Name of input file: A:\FARMER.EKA

*************************************

P= (30*X) +(100*Y);

$MAX (P)

X+Y <= 100

X+4*Y <=160

10*X+20*Y <=1200

X>=0

Y>=0

************************************

Solution:

Variables Values

P = 4400.

X = 80.00

Y = 20.00

Confidence level = 85.4%

All constraints satisfied.

************************************

If you have access to a copy of Eureka: The Solver, you might want to try the same experiment.

Sad to say, Eureka is no longer being sold by Borland. When the software company decided to focus its energies on spreadsheets and database programs, it released Eureka back to its original author, Roger Shlafly, of Real Software.

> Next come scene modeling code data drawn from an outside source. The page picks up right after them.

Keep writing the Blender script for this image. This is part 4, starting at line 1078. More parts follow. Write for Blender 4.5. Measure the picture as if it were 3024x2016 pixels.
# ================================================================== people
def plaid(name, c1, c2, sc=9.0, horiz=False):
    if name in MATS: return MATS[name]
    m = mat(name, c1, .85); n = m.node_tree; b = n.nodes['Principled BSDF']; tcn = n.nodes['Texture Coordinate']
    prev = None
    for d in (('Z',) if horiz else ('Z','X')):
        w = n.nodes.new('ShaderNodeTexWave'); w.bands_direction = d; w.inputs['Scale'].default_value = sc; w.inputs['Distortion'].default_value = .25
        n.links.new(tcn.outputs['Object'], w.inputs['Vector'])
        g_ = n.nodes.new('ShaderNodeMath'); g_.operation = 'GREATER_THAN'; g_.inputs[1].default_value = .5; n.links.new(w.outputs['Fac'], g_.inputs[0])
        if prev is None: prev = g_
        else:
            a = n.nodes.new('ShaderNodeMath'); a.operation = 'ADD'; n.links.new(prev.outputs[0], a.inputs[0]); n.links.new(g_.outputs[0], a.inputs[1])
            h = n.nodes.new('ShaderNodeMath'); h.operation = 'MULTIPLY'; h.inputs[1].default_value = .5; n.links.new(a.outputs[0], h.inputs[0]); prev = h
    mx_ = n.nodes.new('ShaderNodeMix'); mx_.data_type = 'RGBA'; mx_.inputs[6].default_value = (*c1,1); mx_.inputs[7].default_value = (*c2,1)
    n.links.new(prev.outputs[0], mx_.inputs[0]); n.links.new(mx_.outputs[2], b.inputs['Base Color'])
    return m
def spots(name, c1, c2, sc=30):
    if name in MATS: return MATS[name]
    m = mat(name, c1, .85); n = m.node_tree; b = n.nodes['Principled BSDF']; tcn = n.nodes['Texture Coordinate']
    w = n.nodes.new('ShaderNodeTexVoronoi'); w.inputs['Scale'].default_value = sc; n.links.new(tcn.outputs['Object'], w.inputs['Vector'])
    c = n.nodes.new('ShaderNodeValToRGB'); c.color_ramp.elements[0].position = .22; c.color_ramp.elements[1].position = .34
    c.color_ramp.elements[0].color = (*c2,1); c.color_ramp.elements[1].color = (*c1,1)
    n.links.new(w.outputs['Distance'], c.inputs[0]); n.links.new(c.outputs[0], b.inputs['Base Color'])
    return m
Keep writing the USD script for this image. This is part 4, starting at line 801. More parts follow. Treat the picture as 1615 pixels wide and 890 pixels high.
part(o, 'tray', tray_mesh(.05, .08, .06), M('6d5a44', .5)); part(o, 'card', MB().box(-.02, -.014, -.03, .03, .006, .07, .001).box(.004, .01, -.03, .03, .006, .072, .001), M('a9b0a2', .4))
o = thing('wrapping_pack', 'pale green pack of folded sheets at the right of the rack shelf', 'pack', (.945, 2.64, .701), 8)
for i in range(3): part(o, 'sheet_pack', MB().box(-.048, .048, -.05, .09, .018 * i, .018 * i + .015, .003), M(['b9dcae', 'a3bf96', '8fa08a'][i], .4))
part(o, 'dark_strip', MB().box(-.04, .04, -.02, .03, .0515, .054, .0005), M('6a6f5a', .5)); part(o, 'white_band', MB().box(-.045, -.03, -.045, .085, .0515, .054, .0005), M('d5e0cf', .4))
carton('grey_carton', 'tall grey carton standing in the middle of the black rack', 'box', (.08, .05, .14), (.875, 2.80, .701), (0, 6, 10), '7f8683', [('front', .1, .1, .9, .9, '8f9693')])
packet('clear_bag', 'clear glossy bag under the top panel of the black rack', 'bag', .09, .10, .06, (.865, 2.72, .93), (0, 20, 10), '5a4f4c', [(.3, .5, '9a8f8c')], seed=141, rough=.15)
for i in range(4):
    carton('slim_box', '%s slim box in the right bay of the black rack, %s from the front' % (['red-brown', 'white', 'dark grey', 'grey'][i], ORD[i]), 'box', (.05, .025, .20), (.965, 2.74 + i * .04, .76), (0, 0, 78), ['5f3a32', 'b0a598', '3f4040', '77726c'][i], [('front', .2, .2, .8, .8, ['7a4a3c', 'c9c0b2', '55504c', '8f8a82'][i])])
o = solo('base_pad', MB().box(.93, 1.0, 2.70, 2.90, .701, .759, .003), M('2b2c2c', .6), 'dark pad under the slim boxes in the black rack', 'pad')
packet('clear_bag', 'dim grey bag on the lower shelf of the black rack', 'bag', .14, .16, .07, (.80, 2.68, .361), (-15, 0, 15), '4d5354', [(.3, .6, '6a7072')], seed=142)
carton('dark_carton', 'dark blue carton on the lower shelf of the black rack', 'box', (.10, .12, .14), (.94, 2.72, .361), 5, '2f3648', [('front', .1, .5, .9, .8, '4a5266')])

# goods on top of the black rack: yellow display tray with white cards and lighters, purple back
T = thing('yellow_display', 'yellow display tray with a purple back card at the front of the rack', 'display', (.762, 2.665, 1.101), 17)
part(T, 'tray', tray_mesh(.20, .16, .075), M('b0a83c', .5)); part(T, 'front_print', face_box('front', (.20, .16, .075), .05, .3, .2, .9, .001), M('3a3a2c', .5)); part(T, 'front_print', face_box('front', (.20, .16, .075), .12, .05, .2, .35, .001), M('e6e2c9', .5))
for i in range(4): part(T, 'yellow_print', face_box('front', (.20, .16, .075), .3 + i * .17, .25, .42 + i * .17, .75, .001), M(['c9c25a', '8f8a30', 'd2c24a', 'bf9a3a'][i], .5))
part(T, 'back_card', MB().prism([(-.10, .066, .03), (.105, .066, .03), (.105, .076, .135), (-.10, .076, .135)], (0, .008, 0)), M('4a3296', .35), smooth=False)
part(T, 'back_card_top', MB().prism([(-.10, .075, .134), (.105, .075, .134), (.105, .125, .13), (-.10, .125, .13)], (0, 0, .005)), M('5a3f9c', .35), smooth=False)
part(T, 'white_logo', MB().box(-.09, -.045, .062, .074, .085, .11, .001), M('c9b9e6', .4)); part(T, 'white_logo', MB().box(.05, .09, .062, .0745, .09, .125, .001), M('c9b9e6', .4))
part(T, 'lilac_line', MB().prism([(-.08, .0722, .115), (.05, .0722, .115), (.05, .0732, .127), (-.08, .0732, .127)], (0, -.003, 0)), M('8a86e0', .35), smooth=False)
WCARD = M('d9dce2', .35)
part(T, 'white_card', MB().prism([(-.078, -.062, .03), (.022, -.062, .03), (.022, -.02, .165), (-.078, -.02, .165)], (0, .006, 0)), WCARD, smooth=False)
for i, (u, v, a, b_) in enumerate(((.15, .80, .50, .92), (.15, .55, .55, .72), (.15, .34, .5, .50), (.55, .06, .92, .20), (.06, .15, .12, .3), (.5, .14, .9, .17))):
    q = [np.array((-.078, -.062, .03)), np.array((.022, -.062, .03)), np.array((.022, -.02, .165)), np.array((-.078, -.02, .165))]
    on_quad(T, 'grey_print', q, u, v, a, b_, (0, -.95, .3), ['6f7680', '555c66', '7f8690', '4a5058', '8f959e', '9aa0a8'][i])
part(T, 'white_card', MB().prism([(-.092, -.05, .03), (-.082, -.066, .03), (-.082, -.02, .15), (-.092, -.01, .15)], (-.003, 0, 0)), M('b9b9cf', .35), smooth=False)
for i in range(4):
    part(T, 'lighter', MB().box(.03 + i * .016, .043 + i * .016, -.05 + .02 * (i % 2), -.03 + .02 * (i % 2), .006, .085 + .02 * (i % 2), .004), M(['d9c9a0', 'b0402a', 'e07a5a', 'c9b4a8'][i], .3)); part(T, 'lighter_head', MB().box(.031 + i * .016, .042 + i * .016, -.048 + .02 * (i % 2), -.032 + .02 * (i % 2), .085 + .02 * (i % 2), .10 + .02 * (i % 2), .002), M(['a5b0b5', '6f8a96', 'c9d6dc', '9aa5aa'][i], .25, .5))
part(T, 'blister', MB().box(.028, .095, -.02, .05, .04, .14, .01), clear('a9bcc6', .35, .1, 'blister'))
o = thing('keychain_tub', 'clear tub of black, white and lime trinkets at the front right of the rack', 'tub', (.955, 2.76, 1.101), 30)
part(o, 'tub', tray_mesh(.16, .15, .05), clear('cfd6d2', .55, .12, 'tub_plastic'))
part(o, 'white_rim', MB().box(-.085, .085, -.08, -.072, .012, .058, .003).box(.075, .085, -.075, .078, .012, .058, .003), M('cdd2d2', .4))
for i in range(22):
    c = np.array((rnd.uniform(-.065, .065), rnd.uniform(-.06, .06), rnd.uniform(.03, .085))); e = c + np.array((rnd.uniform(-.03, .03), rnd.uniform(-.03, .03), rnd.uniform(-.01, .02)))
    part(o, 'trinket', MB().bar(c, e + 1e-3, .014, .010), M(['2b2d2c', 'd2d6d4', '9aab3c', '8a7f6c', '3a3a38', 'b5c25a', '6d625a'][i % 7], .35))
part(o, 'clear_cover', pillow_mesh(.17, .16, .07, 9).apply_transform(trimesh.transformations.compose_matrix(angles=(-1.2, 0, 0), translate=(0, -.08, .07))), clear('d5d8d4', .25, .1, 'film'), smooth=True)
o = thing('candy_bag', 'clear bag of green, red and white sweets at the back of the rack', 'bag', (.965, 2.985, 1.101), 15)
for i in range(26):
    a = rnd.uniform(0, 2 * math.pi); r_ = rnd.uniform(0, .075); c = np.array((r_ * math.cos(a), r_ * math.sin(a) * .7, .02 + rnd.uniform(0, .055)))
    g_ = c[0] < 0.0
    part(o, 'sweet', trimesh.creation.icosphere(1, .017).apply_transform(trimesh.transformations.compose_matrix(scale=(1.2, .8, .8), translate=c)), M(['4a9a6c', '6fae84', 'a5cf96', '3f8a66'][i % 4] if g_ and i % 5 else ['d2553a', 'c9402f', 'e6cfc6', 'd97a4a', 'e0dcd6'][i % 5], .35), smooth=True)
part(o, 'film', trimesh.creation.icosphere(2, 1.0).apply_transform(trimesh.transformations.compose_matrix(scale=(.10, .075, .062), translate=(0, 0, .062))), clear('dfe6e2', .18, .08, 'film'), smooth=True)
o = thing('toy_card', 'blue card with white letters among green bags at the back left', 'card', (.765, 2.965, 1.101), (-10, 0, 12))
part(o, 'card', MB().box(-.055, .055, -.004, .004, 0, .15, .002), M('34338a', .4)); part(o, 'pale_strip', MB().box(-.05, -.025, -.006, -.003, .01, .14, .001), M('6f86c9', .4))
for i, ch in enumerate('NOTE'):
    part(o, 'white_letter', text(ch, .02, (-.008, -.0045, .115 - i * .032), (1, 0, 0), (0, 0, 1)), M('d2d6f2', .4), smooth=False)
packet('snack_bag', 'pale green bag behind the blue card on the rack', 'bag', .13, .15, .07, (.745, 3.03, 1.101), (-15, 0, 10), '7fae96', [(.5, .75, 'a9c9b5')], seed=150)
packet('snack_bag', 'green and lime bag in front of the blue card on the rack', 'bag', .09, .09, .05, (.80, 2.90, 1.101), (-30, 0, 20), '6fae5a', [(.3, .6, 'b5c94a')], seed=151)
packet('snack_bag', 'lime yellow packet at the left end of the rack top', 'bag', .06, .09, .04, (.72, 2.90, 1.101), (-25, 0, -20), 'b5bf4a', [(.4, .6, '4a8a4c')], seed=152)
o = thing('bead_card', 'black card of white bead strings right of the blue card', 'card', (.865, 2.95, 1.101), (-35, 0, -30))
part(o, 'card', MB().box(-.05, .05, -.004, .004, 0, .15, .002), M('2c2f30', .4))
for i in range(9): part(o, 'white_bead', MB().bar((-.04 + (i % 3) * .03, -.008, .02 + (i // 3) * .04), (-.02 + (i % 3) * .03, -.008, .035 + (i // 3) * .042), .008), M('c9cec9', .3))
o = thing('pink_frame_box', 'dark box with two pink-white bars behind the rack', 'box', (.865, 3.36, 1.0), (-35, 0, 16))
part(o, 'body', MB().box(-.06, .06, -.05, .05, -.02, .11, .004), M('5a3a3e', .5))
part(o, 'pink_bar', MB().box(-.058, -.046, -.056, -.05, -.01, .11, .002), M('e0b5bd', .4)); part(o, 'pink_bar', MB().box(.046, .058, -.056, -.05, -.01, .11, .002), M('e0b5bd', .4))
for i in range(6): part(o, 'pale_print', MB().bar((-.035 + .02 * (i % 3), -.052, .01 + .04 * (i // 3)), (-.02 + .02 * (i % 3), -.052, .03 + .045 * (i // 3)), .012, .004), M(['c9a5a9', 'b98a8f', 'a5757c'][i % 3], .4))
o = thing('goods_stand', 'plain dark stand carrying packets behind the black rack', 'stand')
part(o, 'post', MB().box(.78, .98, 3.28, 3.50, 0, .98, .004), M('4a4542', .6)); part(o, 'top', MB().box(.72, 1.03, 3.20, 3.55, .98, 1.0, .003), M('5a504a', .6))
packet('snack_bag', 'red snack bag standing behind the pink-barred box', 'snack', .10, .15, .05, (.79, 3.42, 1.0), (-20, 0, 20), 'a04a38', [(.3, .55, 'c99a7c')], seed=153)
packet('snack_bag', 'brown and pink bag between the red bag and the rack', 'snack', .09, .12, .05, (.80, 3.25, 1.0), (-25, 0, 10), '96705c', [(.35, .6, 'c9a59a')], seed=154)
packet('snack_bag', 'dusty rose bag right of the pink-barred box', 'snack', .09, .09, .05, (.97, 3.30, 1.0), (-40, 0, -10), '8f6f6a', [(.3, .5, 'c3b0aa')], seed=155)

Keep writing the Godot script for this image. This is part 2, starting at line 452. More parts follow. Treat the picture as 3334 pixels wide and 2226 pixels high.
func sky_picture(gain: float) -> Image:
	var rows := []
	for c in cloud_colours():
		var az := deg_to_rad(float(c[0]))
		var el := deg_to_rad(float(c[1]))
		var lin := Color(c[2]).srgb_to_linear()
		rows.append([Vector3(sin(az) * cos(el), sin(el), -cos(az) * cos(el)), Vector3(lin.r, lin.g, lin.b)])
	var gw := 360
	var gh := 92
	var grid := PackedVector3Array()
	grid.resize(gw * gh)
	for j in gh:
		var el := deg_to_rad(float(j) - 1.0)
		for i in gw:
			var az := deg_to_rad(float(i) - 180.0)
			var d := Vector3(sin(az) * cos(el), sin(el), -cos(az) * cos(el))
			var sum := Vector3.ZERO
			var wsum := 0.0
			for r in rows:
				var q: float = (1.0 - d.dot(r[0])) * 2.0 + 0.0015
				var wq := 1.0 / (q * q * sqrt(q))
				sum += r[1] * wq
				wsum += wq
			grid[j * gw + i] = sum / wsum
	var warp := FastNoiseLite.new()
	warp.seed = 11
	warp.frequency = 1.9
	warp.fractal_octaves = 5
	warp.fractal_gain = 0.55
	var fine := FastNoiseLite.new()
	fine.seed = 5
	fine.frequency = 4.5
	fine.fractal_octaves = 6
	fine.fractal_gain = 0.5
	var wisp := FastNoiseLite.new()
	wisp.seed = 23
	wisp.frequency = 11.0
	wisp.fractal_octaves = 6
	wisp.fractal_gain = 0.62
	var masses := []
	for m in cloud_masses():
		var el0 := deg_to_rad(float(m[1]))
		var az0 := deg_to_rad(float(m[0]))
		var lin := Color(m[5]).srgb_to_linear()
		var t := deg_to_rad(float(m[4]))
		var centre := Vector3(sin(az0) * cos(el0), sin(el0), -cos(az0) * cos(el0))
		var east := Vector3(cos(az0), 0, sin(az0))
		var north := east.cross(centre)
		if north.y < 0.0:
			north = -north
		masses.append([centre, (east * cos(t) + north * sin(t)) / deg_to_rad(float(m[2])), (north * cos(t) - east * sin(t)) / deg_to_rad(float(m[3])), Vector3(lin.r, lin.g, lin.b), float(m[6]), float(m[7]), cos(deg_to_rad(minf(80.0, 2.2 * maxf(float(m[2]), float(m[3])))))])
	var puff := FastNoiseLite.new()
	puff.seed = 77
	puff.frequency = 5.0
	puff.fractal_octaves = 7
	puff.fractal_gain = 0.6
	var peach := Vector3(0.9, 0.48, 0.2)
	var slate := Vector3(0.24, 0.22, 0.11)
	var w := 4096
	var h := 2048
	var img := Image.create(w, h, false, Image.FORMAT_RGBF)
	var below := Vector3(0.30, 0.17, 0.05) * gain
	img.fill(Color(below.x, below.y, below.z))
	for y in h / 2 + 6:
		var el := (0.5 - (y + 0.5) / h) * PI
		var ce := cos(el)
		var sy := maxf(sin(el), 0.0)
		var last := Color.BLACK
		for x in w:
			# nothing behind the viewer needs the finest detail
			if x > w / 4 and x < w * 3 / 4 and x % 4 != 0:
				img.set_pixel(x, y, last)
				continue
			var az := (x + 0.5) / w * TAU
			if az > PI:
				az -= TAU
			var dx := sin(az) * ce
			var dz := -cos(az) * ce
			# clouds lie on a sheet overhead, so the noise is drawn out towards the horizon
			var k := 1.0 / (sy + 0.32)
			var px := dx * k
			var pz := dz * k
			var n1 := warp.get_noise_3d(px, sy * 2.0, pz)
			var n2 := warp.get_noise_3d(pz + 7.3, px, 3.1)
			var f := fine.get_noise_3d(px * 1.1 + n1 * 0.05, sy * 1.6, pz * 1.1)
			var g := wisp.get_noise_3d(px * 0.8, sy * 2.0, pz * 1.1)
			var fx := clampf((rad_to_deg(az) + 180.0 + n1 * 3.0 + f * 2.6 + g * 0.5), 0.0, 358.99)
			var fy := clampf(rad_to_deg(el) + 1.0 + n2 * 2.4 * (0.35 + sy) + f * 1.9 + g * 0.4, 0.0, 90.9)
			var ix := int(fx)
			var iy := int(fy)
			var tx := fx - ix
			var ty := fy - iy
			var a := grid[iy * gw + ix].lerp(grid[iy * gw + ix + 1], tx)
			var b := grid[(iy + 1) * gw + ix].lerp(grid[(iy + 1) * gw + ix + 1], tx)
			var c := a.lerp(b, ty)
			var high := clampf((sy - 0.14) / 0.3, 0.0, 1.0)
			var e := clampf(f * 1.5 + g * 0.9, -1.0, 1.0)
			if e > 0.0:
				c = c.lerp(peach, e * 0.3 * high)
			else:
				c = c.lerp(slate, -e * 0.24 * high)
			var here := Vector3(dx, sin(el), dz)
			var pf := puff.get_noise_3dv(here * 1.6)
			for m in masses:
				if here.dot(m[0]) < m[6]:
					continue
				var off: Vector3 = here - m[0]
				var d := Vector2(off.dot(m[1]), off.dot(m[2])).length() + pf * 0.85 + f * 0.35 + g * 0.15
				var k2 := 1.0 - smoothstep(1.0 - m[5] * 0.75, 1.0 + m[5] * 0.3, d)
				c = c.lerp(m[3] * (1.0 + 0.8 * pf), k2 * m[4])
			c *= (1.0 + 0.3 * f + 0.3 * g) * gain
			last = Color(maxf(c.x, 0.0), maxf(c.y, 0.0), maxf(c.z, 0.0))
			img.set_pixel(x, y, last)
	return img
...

Roger has rewritten the program and offers it as a shareware product now called Mercury.

I found a copy of Mercury, version 2.09 on the same bulletin board that serves Derive users.

Mercury has some unique features that might make it useful for the HP 95LX. For example, it's one of the few programs that will let you choose the serial port for printer output. It supports over 30 different printers, including the LaserJet.

Mercury demands a color monitor to produce graphs. However, in the absence of such a display, you can tell Mercury to list the coordinates for such a graph and store the list in a file. The coordinates can then be imported into Lotus 1-2-3 for graphical analysis.

We've included a copy of MRCRY209.ZIP (ON DISK ICON) on The HP Palmtop Paper ON DISK for those who would like to experiment with this program. Mercury requires an 80 X 25 screen, so expect to spend a lot of time scrolling around the small screen of the HP 95LX. Also, as with any new piece of software, be sure to back up everything on your HP 95LX before using it.

If you feel that the program has merit, you might give the author a call and suggest that he modify Mercury for use on the HP 95LX. My first attempt at making such a suggestion met with a cool reception. The price of $49 is not unreasonable.